In conclusion, the traditional mafia should be seen as a 
system of violent clienteles, an integral part of a chain of 
patron-client relations linking the Sicilian peasant to the 
holders of national political power.  In return for his vote and 
for other potentially less savory services the peasant received 
protection and a variety of small favors from the mafioso, who in 
turn received protection, legitimation, and access to public 
resources from more highly placed patrons among the dominant 
political and economic elites in return for the key social and 
political functions which he performed.  Far from challenging the 
power or status of the dominant elite, the successful mafioso 
became part of that elite. 
     Far from substituting itself for the state or constituting an autonomous state within the state, as many analyses of the mafia have suggested, the traditional mafia functioned in a symbiotic relationship with the state, depending on the state insofar as a substantial part of its power was 
rooted either in the delegation of certain functions from the 
central government or in privileged access to critical levers of 
state power and patronage.  It was precisely this relationship of 
mafiosi to the dominant classes and to public authorities which 
rendered them immune to any state-based action against them. 

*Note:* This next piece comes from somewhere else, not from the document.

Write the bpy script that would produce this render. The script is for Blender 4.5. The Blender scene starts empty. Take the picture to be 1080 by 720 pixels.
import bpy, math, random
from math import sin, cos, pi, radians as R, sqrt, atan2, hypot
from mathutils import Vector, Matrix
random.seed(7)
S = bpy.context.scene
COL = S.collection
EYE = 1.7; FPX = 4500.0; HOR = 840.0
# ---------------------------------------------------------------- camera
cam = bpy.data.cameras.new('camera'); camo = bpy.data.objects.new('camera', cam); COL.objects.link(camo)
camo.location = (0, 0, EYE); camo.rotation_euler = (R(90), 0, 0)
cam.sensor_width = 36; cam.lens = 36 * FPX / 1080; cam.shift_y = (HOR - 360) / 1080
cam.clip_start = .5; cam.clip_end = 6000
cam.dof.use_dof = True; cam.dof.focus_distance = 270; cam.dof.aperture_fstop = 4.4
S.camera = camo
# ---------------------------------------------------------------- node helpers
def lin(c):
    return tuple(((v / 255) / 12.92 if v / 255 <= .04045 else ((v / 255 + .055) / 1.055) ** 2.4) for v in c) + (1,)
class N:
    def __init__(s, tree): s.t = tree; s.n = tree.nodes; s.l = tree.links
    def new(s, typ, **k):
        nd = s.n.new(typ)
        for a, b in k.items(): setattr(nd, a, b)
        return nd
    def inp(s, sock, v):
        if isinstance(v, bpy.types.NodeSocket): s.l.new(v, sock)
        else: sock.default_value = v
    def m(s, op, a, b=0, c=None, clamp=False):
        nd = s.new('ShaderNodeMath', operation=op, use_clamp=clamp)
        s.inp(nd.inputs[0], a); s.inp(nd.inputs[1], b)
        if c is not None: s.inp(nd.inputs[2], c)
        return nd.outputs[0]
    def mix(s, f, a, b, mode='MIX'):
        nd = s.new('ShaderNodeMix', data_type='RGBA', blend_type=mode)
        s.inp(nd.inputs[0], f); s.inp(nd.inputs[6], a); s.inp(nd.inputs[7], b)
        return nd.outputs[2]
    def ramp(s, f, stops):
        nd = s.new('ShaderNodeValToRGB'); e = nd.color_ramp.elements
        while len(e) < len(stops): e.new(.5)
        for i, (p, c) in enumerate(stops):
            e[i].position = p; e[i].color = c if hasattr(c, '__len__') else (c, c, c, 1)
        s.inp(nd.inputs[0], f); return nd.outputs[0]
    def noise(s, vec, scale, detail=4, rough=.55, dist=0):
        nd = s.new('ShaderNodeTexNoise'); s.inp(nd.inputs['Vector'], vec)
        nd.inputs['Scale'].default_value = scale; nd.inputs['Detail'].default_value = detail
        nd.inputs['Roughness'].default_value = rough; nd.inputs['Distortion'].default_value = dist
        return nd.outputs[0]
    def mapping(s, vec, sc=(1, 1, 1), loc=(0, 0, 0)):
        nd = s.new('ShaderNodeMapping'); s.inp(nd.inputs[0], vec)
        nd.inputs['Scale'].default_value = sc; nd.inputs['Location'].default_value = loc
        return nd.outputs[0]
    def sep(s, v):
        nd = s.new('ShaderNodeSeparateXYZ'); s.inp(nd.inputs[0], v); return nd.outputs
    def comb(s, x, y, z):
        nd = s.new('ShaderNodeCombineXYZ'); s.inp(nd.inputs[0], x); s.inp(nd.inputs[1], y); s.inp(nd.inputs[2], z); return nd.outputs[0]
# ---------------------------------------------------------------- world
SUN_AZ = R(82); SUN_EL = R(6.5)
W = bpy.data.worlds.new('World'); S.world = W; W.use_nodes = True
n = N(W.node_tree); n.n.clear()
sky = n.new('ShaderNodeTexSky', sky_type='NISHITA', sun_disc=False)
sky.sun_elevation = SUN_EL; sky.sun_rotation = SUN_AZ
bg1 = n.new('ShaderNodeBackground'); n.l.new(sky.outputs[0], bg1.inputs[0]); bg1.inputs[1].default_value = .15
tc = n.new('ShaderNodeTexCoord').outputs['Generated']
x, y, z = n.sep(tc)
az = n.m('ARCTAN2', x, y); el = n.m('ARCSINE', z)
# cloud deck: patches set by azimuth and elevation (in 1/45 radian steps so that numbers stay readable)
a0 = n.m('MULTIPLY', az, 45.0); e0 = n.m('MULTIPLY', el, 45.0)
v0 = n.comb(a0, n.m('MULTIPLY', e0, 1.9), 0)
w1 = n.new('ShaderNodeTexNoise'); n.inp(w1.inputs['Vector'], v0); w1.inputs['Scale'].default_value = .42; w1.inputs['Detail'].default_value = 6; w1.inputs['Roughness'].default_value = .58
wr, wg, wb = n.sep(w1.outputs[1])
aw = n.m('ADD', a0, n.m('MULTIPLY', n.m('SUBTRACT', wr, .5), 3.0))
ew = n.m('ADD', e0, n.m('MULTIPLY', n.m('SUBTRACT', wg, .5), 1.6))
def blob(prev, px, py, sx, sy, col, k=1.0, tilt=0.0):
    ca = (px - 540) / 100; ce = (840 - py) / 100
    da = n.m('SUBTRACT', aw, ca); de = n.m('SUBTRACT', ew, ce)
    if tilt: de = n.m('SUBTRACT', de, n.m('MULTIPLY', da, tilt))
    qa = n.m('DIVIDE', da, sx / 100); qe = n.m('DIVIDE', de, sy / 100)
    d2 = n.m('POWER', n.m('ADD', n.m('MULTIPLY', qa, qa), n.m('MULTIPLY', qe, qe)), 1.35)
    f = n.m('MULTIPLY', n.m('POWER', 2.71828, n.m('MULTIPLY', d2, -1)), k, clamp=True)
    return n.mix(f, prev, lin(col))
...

The successful mafioso became an integral part of the power 
structure, a solid pillar of support for the forces opposing 
transformation of the existing social order.  In the words of the 
Antimafia Commission of the Italian Parliament, a source which 
cannot be suspected of political bias 
One can conclude that the mafia was in its origins not a phenomenon of the subordinate classes, as such excluded from any power agreement, but, on the contrary, a phenomenon of those classes which at the moment of
Unification already dominated (and continued to dominate) the 
political and economic life of the island--the feudal nobility 
and the great landowners" (Antimafia Commission 1976: 112).